Sentamos na cama. Choramos. Em cinco minutos eu comecei a sentir o meu corpo mole e o maior sono do mundo. Aos poucos, tudo foi esquecido, a paz foi percebida e parecíamos estar bem de novo. Mas aquilo foi sumindo conforme a sua voz foi ficando distante e eu fechei os meus olhos. Se algum daqueles remédios era para insônia eu não sei, mas funcionou que foi uma beleza. Adormeci.

Eu não faço idéia de quanto tempo se passou.

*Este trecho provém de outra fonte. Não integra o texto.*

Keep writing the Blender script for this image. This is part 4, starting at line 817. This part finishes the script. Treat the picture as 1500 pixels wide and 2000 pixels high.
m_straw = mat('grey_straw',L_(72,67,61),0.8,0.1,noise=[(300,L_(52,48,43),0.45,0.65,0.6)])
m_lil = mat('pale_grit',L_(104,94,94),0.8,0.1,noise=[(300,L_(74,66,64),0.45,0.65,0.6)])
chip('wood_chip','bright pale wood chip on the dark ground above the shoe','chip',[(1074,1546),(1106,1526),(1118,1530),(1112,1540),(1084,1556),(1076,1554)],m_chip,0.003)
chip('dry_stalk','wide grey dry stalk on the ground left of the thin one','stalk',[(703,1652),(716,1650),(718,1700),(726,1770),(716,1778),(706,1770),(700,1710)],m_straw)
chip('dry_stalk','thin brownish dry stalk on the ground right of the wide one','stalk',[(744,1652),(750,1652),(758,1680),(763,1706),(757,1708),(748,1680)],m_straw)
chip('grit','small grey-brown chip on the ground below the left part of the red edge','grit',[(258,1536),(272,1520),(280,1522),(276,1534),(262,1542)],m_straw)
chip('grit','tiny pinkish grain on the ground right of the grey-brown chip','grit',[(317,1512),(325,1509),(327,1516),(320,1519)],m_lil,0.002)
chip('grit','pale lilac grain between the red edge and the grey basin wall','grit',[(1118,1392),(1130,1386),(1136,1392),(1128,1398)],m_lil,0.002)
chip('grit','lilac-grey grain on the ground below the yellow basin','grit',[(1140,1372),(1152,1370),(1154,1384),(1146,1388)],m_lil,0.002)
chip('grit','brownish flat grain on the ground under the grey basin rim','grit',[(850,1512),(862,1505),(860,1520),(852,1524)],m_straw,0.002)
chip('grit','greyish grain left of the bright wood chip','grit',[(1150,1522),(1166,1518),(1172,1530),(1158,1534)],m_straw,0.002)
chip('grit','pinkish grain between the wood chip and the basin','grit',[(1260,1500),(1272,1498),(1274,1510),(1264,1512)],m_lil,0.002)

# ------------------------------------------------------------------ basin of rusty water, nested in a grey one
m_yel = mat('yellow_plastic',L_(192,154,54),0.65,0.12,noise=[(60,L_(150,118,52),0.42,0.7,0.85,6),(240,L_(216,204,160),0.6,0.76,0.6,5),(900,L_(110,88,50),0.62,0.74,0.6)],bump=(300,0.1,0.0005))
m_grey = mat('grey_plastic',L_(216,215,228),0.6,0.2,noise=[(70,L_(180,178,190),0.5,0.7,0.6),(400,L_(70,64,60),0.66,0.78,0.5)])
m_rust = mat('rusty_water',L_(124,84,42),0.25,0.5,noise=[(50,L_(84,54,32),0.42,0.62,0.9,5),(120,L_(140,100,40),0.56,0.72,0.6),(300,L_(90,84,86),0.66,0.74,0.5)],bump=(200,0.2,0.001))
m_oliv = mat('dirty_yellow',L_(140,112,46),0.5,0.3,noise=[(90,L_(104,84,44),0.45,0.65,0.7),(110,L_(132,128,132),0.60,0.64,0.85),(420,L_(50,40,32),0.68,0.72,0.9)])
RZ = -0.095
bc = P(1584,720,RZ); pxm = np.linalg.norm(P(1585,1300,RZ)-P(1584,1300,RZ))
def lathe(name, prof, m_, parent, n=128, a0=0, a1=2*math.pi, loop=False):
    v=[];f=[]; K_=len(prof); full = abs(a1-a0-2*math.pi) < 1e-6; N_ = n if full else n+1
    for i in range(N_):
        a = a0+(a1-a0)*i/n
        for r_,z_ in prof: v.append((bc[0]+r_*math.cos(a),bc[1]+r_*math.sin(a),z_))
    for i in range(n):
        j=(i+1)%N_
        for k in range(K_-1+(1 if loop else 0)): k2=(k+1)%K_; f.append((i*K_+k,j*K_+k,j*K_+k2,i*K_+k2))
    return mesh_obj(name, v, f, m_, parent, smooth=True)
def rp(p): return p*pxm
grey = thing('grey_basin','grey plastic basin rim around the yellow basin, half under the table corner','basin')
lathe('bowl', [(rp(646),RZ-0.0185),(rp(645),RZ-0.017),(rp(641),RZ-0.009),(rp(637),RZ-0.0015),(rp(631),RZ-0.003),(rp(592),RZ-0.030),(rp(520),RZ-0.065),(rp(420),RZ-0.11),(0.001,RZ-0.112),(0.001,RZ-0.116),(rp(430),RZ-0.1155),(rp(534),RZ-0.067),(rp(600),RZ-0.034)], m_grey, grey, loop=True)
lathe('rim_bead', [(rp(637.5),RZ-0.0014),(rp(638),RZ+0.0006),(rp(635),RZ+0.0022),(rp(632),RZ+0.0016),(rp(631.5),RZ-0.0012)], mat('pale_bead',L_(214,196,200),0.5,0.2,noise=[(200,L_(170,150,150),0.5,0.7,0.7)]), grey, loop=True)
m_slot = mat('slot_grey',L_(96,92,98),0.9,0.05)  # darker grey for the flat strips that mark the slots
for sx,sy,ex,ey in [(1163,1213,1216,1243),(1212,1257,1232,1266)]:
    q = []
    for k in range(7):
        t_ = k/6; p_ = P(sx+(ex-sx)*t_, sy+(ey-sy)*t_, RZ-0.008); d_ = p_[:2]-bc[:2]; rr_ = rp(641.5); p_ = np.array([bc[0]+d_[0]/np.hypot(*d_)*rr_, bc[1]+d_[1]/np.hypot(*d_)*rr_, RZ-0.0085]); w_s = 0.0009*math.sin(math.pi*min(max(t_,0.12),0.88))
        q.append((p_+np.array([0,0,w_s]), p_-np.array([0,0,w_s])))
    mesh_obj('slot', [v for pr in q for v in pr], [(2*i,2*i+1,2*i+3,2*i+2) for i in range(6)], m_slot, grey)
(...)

De repente, a maior dor que eu já senti na vida, se acumulava apenas em um dos ouvidos. Eu despertei, mas não conseguia acordar. Era uma dor horrível. Eu não conseguia mover nada no meu corpo. Era como ter uma nota extremamente aguda nos tímpanos. Eu me sentia espremendo os olhos, mas não consegui abrir eles. Eu me senti abrindo a boca e tentando expressar algum sinal de dor. Era horrível, eu não conseguia. Eu tentei gritar e não saía som algum.

Após talvez dois minutos naquele pesadelo, a minha voz voltou já fraca, como se eu estivesse gritando há muito tempo. Eu abri os olhos finalmente e estava encarando a parede, deitado na cama.

Senti o meu ombro ser puxado e o meu corpo girar.

A pessoa me perguntou o que houve, eu avisei sobre a dor no ouvido, que já havia parado e perguntei se não me ouviu gritar antes. Disse que não, que antes eu estava dormindo profundamente. Eu me perguntei se tudo aquilo foi um sonho e logo obtive a resposta.

A pessoa me perguntou algo eu pedi pra que falasse mais alto. Eu estava perdendo a audição. Aquilo aconteceu.

Agora, todos os anos, entre Fevereiro e Abril, por algumas semanas a minha audição parcial some.

Talvez, seja a única coisa recorrente na minha vida, agora que não me cerco de mentiras.